In 1961, Dr Walter Marshall, then Head of the Theoretical Group at the Rutherford laboratory, invited me to visit. Dr John Gammel, visiting from Los Alamos, wanted to use my Feynman graph computational methods to evaluate fourth-order matrix elements, and to sum the mesonic strong-coupling perturbation series using Pade approximants. When we met, John Gammel launched into a 7-minute introduction to Pade approximants (of which I knew nothing), finishing, in his terse Texan way, with 'Well, there it is'. In 7 minutes, he had convinced me of the potential of the Pade method, and it was the basis of much of my work for the next sixteen years. What is surprising is that John and I have never collaborated on a paper. 
 
At coffee one morning at the Rutherford, I was struck by a revelation. In quick succession, two smartly dressed physicists of around my age arrived, each with a small suitcase. They were warmly greeted by the company, and it turned out that each had been visiting Universities and Institutes in far-flung places such as Bombay, Rome, New York and California. I asked myself why on earth I had not travelled around, and immediately collected from the secretariat a form of application to visit CERN in Geneva for a year. My application was successful, and Cardiff UC gave me leave of absence for the academic year 1962-63. 
 
In the summer of 1962, I was offered a chair of Natural Philosophy (meaning applied maths/theoretical physics) at Trinity College, Dublin. Nobel Prizewinner Professor Cecil Powell of Bristol gave me very strong advice to put CERN before Trinity College, saying 'Going to CERN will change your life, and that of your family', a prophetic utterence. However, TCD offered to let me start with a year on leave of absence.
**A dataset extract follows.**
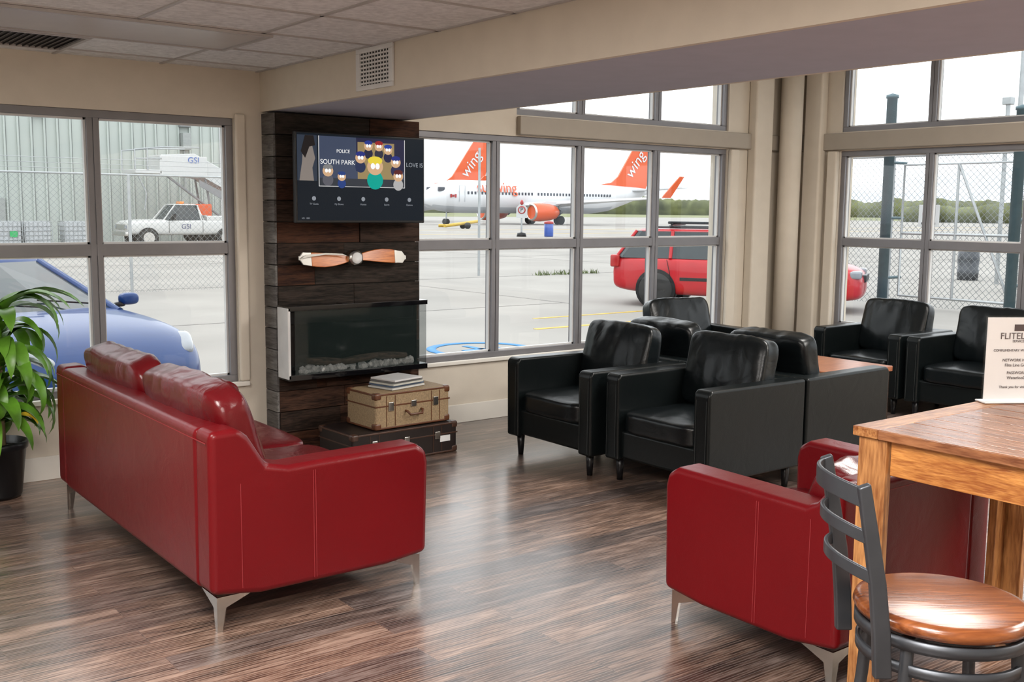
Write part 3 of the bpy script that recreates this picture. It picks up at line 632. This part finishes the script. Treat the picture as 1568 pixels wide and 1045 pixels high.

I was very dubious about moving to Dublin, but after weeks of thought, my wife Monty and I decided that I should leave Cardiff, and go to TCD in 1963. It was a finely-balanced decision, and if we had known all the facts, I would probably not have accepted the Chair. But we cannot say that the decision was wrong, because we can never know what would have happened in the 'parallel world' in which I declined the offer.